### Exercise aim
Select the lines that contain "high" and copy each of them.

### Given data

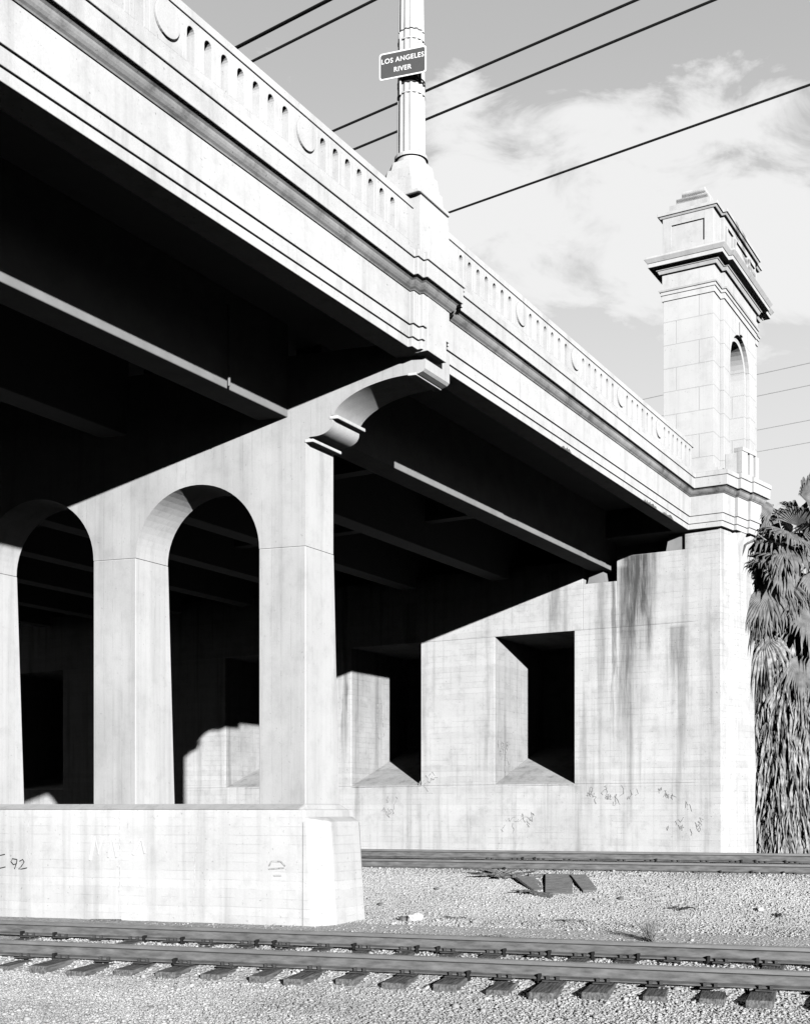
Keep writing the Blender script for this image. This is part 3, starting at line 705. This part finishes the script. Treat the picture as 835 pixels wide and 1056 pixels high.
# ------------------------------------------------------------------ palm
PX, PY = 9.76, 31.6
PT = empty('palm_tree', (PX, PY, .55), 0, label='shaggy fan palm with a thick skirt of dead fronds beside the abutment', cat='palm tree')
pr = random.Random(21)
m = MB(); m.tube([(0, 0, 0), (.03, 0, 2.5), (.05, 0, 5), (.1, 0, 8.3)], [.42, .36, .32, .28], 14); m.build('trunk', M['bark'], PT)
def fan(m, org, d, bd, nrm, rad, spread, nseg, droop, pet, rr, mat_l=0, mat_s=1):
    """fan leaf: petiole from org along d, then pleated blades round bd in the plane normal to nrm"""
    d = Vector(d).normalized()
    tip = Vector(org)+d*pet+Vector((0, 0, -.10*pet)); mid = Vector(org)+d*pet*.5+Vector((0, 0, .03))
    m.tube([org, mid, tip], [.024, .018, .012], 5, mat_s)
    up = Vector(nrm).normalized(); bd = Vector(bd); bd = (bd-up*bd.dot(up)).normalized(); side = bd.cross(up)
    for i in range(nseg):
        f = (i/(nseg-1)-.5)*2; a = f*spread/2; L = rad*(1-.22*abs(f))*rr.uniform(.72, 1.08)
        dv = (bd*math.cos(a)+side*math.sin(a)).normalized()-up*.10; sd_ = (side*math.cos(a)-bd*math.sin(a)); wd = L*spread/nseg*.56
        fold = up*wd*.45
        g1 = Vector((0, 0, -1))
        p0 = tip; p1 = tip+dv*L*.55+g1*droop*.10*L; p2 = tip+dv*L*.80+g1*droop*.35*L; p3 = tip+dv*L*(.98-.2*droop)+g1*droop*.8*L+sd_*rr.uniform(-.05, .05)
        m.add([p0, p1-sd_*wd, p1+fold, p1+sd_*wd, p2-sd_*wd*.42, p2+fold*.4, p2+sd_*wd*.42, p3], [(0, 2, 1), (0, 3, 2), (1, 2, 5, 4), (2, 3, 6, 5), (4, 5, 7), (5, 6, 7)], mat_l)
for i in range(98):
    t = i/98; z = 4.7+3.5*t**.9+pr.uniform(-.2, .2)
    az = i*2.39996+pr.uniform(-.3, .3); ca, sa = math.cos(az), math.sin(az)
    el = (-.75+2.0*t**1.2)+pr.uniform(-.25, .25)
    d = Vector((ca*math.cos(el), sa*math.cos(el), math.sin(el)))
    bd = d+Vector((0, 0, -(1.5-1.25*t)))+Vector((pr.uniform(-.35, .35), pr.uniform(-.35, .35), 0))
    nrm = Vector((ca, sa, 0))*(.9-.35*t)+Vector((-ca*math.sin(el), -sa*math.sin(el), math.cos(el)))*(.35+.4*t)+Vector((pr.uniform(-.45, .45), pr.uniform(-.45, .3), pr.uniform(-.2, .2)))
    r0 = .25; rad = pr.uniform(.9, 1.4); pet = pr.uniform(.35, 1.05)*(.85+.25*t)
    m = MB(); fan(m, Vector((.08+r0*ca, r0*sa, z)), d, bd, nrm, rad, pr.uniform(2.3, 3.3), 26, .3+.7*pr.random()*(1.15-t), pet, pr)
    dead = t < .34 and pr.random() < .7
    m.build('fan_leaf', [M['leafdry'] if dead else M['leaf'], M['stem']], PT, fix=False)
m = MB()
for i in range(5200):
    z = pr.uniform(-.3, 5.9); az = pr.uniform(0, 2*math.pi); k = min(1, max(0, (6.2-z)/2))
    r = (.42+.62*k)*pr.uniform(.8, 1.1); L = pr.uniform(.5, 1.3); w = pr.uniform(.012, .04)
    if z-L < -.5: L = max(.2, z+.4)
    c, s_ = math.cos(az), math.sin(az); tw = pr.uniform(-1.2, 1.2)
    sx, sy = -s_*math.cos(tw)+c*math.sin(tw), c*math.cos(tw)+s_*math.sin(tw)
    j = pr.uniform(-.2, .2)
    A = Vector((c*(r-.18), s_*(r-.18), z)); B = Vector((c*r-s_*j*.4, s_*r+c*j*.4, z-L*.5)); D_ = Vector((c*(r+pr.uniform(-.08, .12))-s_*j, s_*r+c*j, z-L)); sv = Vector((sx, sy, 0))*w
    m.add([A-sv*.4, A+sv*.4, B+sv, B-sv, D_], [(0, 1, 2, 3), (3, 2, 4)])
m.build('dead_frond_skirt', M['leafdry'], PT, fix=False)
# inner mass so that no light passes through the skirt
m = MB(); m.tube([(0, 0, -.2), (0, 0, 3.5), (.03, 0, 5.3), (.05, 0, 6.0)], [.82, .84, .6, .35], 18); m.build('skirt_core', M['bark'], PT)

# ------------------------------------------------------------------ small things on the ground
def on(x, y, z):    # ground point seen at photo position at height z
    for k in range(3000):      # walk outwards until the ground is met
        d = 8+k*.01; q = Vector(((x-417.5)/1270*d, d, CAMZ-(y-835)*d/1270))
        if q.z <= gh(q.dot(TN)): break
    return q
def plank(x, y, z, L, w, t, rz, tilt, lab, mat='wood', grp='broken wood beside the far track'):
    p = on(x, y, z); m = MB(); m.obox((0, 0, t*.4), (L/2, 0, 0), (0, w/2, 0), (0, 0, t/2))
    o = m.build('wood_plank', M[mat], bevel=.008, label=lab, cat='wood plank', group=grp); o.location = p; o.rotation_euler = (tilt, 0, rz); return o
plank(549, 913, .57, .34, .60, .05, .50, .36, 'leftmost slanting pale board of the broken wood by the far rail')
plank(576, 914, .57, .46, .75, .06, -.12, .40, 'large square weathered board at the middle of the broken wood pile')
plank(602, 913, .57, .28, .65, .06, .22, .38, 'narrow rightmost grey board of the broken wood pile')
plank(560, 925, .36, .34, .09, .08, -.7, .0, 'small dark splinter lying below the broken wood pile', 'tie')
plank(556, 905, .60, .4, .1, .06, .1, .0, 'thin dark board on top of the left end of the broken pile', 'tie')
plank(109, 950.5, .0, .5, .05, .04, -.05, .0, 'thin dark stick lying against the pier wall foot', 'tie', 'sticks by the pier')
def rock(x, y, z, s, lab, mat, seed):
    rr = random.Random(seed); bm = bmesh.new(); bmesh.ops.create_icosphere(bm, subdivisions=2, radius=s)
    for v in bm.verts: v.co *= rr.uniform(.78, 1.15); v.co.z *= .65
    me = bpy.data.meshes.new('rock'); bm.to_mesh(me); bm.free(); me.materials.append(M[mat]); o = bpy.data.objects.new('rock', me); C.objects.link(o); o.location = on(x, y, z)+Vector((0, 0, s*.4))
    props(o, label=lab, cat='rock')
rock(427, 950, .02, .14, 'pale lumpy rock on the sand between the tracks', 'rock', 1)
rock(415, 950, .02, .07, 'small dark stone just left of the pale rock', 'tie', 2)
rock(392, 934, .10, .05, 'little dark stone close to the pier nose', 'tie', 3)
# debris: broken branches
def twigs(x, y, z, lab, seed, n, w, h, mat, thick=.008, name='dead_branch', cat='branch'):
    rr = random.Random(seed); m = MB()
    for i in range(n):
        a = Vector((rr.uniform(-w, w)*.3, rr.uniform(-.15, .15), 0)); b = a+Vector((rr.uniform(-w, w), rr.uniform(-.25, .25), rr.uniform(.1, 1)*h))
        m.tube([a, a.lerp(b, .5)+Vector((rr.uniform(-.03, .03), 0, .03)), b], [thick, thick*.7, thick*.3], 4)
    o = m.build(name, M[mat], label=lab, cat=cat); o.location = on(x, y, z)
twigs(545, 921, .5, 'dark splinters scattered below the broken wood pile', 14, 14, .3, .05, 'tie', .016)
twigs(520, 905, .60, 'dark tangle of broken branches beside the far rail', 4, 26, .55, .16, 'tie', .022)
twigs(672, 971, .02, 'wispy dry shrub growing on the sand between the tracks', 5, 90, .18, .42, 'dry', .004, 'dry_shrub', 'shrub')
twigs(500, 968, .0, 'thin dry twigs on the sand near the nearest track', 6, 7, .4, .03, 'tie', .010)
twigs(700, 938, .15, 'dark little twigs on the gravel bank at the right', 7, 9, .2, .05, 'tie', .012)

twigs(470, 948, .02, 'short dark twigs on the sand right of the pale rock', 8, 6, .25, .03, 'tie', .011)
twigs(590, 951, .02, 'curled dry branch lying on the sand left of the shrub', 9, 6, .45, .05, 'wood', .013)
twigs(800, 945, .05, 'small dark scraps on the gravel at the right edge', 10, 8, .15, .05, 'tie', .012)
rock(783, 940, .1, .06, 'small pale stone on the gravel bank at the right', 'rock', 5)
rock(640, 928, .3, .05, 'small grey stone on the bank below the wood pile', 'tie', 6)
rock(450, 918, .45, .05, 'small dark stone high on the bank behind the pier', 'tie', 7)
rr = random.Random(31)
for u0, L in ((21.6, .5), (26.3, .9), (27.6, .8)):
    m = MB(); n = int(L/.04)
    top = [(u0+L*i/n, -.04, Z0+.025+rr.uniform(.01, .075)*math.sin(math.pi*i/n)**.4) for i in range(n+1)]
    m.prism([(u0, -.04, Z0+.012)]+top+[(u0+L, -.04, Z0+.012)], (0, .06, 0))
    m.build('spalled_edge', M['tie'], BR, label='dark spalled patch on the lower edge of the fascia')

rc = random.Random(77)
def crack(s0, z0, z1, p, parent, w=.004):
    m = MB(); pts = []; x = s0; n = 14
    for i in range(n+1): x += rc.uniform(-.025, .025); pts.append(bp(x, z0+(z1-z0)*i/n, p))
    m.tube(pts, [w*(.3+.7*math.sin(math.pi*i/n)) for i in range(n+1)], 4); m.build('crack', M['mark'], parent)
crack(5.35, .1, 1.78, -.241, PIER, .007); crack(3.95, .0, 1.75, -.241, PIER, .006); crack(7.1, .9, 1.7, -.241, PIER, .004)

### Written response
Keep writing the Blender script for this image. This is part 3, starting at line 705. This part finishes the script. Treat the picture as 835 pixels wide and 1056 pixels high.
rock(450, 918, .45, .05, 'small dark stone high on the bank behind the pier', 'tie', 7)